Una próxima unión aduanera Guatemala-Honduras imprime un tono de optimismo sobre el mar de frustraciones históricas integracionistas
Cuando en 1960 los cinco países del norte del istmo se
unieron en el Mercado Común Centroamericano –MCCA-, la integración económica
prometía ser el camino para la unión y el desarrollo de la región. Más de medio
siglo después, esa promesa no sólo se ha incumplido, sino que cada vez luce
menos creíble.
Cierto es que durante sus primeros lustros el MCCA fue
muy exitoso: el comercio regional se expandió velozmente, lo mismo que las
inversiones. Pero la inverosímil guerra del fútbol (Honduras-El Salvador), primero,
y después las guerras civiles (en Nicaragua, El Salvador y Guatemala),
detuvieron cualquier progreso, con la ayuda de la inveterada falta de interés
político (especialmente en Costa Rica) respecto de la integración
centroamericana.
Al finalizar los conflictos armados, el comercio
intrarregional se reactivó, las exportaciones aumentaron y el crecimiento
económico se estabilizó; las instituciones regionales empezaron a proliferar,
lo mismo que las grandes propuestas de integración: la creación del Sistema de
Integración Centroamericana –SICA- en 1991, la firma del Protocolo de Guatemala
en 1993, el Plan Puebla-Panamá (impulsado por México) en 2000, en
“Relanzamiento” de la integración centroamericana (en San Salvador en 2010). A
pesar de estos intentos, los avances de la integración económica han sido tan
abundantes como los retrocesos, y el sueño de unir a América Central parece tan
distante como siempre.
Por eso reconfortan las noticias que apuntan a avances
concretos y específicos en materia de integración centroamericana, aunque sean
menos ambiciosos y rimbombantes que los grandes planes de décadas pasadas. El
anuncio que recientemente hizo en Roma el ministro de Relaciones Exteriores,
Carlos Raúl Morales, en cuanto a que la unión aduanera entre Guatemala y
Honduras será una realidad en diciembre de este año, introduce un tono de
optimismo en el mar de frustraciones integracionistas.
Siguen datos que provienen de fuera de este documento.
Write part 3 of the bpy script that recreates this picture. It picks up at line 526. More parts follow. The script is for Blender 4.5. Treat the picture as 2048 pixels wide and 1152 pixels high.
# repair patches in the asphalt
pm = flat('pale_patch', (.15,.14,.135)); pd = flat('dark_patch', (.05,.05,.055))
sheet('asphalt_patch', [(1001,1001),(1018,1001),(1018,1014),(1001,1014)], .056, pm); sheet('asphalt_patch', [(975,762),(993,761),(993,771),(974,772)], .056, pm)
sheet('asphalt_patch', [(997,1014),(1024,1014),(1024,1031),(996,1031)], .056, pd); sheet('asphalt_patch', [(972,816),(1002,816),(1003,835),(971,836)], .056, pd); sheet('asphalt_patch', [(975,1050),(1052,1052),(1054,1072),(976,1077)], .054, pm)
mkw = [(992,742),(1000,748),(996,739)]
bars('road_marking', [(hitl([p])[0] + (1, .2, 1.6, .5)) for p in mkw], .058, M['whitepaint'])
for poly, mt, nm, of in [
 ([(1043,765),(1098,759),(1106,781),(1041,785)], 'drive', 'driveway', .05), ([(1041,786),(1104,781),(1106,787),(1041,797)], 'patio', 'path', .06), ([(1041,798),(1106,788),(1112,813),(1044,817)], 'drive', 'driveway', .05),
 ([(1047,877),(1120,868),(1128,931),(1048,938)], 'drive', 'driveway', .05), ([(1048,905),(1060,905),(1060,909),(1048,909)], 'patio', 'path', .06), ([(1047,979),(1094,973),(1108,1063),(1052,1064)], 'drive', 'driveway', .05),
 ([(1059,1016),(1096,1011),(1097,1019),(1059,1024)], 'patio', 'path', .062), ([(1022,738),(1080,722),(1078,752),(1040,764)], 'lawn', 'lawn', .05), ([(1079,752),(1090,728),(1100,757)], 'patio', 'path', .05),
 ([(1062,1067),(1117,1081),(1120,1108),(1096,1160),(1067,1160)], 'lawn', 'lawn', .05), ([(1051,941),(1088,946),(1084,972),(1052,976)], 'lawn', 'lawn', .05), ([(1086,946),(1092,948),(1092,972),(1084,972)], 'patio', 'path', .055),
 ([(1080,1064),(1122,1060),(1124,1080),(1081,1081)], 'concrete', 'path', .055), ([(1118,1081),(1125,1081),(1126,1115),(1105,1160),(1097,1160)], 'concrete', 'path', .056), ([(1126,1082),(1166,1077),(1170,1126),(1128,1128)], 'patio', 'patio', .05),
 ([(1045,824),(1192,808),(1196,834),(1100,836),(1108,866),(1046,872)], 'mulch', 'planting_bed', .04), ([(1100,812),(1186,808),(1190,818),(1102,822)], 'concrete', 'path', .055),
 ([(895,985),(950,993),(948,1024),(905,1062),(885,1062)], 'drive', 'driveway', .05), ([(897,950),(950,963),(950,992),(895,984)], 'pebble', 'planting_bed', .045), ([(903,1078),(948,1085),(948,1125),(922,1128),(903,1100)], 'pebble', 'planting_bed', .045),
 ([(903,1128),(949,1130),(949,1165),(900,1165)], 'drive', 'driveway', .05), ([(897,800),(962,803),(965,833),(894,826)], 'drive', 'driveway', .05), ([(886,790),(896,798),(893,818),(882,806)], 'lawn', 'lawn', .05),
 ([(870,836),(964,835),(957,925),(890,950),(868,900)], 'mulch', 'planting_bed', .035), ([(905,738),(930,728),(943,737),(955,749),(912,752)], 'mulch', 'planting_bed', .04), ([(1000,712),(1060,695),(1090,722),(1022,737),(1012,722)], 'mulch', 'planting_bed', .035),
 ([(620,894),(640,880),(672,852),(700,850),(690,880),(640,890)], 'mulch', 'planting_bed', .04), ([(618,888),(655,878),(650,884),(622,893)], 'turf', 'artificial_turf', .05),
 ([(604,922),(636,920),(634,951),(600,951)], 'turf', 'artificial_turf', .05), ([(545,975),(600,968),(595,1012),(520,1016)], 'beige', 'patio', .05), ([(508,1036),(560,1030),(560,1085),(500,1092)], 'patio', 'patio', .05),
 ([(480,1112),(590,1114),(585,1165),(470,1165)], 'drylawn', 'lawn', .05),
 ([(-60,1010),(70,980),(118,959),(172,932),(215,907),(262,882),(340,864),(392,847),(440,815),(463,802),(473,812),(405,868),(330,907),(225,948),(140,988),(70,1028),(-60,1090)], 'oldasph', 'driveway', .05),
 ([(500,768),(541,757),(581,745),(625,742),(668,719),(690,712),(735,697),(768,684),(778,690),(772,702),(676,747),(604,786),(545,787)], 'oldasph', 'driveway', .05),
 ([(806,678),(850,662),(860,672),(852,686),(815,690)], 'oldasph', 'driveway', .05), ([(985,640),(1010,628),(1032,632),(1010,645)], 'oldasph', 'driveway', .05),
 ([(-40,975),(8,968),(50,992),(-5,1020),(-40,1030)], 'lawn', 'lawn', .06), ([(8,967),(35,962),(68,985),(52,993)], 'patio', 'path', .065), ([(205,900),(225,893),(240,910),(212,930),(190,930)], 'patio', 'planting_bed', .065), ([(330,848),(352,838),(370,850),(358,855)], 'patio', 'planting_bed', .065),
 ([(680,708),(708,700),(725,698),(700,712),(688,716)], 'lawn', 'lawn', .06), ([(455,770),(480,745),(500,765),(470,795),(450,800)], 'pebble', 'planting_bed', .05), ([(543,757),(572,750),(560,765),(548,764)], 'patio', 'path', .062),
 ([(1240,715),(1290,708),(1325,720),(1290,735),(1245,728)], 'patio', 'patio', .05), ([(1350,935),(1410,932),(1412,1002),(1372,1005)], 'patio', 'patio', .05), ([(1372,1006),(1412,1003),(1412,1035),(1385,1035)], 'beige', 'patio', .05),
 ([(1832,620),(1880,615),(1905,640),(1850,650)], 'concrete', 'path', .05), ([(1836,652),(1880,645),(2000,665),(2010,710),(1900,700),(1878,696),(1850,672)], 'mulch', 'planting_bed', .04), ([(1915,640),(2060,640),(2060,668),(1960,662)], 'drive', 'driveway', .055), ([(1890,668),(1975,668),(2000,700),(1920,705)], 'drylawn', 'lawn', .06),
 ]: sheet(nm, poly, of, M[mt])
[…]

Este tipo de esfuerzo, basado más en la "voluntad
política" de los gobernantes que en los añejos planes y tratados de integración,
busca evadir las dificultades características de las negociaciones
multilaterales (que exige un acuerdo entre cinco o más partes que tienen
diferentes sistemas cambiarios y disímiles niveles de desarrollo relativo),
apostando por acuerdos bilaterales como un atajo hacia una integración
económica más completa. Este enfoque de una integración por etapas, y a
velocidades distintas según la voluntad de los países socios, parece adecuado
para el caso de Honduras y Guatemala.
En conjunto, estas dos economías representan más del
45% de la producción del MCCA, así como casi el 40% del comercio
intrarregional. Además, se trata de los dos países más populosos de
Centroamérica, que suman más de 22 millones de habitantes (57% del total del
MCCA). Las posibilidades de incrementar el intercambio comercial y de
inversiones entre ambos países es enorme; y podría ser un precursor para que el
anunciado “Plan Alianza para la Prosperidad del Triángulo Norte de
Centroamérica”, impulsado por el gobierno estadounidense, pueda tener alguna
repercusión económica tangible y sostenible.
Pero, como la historia lo demuestra, practicar la
integración económica es mucho más difícil que hacer promesas sobre ella. El
desafío que se han planteado los presidentes Pérez Molina y Hernández implica pasar del actual estatus de
comercio libre sin arancel externo común, a uno de libre circulación de bienes
y personas con arancel común. Ello implica acordar políticas comunes sobre
asuntos que van desde los códigos aduaneros hasta la política de competencia y
los subsidios a la inversión, lo cual requerirá algo más que pura voluntad
política.
Cualquier profundización de la integración económica implica una cierta
pérdida de soberanía, y toma tiempo; por eso es que ha sido tan compleja en todo
el mundo. Pero la fusión de Guatemala y Honduras –y, eventualmente, de El
Salvador- en un solo espacio económico conjunto con libre circulación de
personas, bienes y capitales (sin aduanas ni restricciones para el cruce de
fronteras) generaría múltiples oportunidades de crecimiento económico (mediante
mayor productividad y economías de escala, y más competencia e inversiones). El
cumplimiento de la promesa está, de nuevo, en manos de los gobiernos.